A circular earthwork roughly twenty-five metres across sits in wet pasture in Ballyvouden, Co. Limerick, and for decades it appeared on no historical map at all.

The Ordnance Survey, diligent recorders of the Irish landscape across successive editions, missed it entirely. It took an aerial camera to find it.

The site is a ring-barrow, a type of prehistoric funerary monument typically consisting of a low central mound enclosed by a circular ditch, known as a fosse, and sometimes an outer bank. This example, recorded in the national monuments register as LI024-064----, was first identified during the Bruff aerial photographic survey in 1986, when the circular form became legible from above as cropmarks or soil variations invisible at ground level. That survey recorded both the outer ring (Bruff 30.1), with its surrounding fosse about two metres wide, and a central mound within the interior (Bruff 30.2). The Archaeological Survey of Ireland followed with its own aerial record on 23 August 2000. Neither historic OSi mapping nor casual ground inspection had flagged the monument beforehand; it is the kind of site that reveals itself only when light and moisture conditions are just right, and an aircraft happens to be overhead. A second ring-barrow lies roughly fifty metres to the north, and an enclosure abuts that monument to the east, suggesting this stretch of Limerick pasture was once a more deliberate ceremonial or burial landscape than its current appearance suggests.
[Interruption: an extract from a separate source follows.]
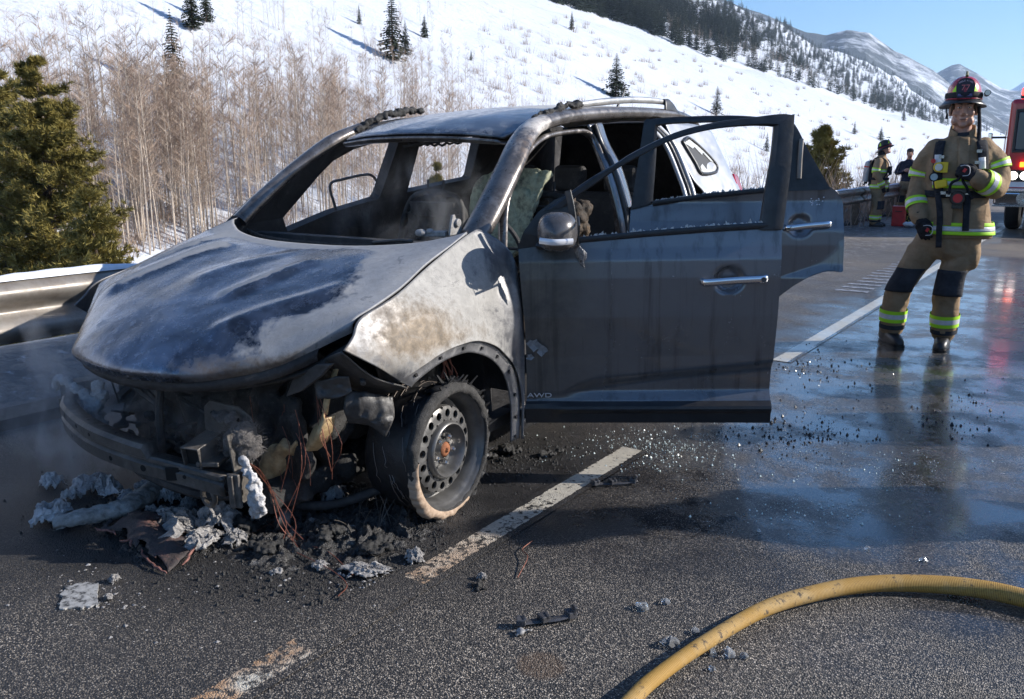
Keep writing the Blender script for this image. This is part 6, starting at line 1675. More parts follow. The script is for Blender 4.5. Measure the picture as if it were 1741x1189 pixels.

The barrow sits approximately 260 metres south of the Glenatrahaun Stream, near the townland boundary with Ballynagally. In practical terms, the site is in private agricultural land and there is no formal public access. For those with an interest in remote sensing and landscape archaeology, it is worth knowing that the monument remains faintly visible on Google Earth imagery taken as recently as November 2018, particularly under the right seasonal conditions. Wet ground in late autumn or early spring tends to preserve the subtle colour differences that betray buried or semi-buried earthworks from above. Looking at the OSi orthoimages from 2005 to 2012, or the Digital Globe imagery from 2011 to 2013, gives the clearest read of the site's circular outline, the interior space, and the surrounding fosse that cartographers working on foot simply never caught.